How we cite our quotes: In consultation with my editor, we decided (against standard practice) to go with page numbers—since The Sunset Limited is one long act and it would be unwieldy and impractical to number all the lines.
Quote #1
BLACK: Runnin blindfold through the woods with the bit tween your teeth. Oh man. Didnt I try it though. If you can find a soul that give it a better shot than me I'd like to meet him. I surely would. And what do you reckon it got me?
WHITE: I dont know. What did it get you?
BLACK: Death in life. That's what it got me. (14)
What is death in life? It's like being shut off from the basic current of existence while still being a part of existence. You're walking around, but you're not really a part of the purpose of what you're walking in—you're living in your own death-like little corner of reality, wrapped up in yourself.
Quote #2
BLACK: You ever had one of them days when things was just sort of weird all the way around? When things just kindly fell into place?
WHITE: I'm not sure what you mean.
BLACK: Just one of them days. Just kind of magic. One of them days when everything turns out right.
WHITE: I don't know. Maybe. Why?
BLACK: I just wondered if maybe it aint been kindly a long dry spell for you. Until you finally took up with the notion that that's the way the world is. (42)
Without a feeling of magic in the universe—a few good days every now and then—you start to sense that things are completely out of whack, and everything just seems futile and pointless. Black thinks this might just be a bad state of mind White's fallen into, so a radical change in fortunes (like Black providentially saving him) might move his mind around to the light.
Quote #3
WHITE: We were born in such a fix as this. Suffering and human destiny are the same thing. Each is a description of the other. (55)

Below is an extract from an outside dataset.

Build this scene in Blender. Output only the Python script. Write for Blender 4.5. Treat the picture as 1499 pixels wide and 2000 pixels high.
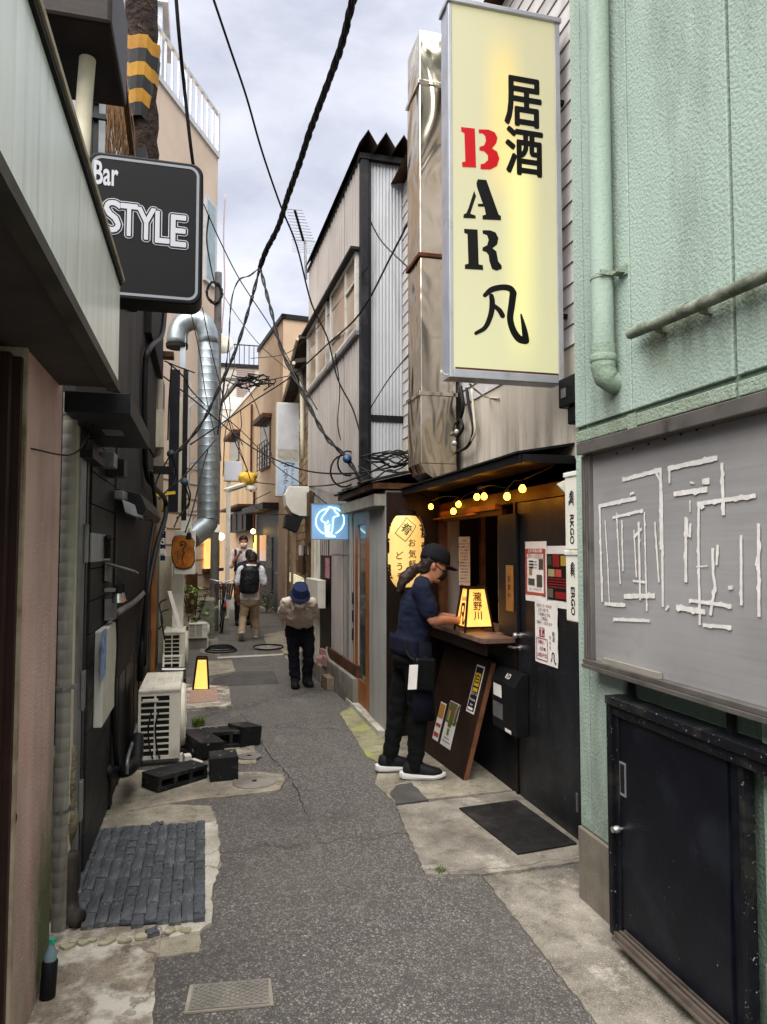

White thinks that life is suffering, that we were made for it. It kind of makes sense, then, that he just wants to be obliterated. We might be made to suffer, but he's all no thanks.
Quote #4
BLACK: Oh yeah. [The toilet's] a favorite place for drunks to hide a bottle. But the point of course is that the drunk's concern aint that he's goin to die from drinkin—which he is. It's that he's going to run out of whiskey fore he gets a chance to do it. (58)
Black explains how crazy the psychology of suffering is: You crave the thing that will kill you, and avoid the thing that could save you and remove your suffering. You're addicted to your suffering, in fact—it's the hardest thing for you to put down.
Quote #5
WHITE: You're thinking that I loathe them because I'm like them and I loathe myself. (83)
Black just speculated on why White might loathe his colleagues at the University. Black seems to be proved right later on, too, when White says that he's disgusted when he sees himself reflected in the people around him.
Quote #6
BLACK: I don't know. Maybe [the other commuters] just in your way. Or you dont like the way they look. The way they smell. What they doin.
WHITE: And I would mutter something ugly under my breath.
BLACK: Yeah.
WHITE: I suppose. (89)
White admits that he curses the people around him under his breath, probably around five times a day. Black thinks this might have something to do with the suicidal state he's gotten himself into—it can't be good for your psychology to have so much disdain filtering through your mind at all times.
Quote #7
WHITE: The darker picture is always the correct one. When you read the history of the world you are reading a saga of bloodshed and greed and folly the import of which is impossible to ignore. And yet we imagine that the future will somehow be different. I've no idea why we are even still here but in all probability we will not be here much longer. (112)
Black doesn't disagree with this—it's just that his response is to take pity on people, while White's response is to abandon them in disgust.
Quote #8
WHITE: […] It's that the world is basically a forced labor camp from which the workers—perfectly innocent—are led forth by lottery, a few each day, to be executed. I don't think that this is just the way I see it. I think it's the way it is. Are there alternate views? Of course. Will any of them withstand scrutiny? No. (122)
It seems like the point of life, from White's perspective, is just to lead to death. He wants to speed that process up by committing suicide—reaching the end goal long before life naturally puts him there.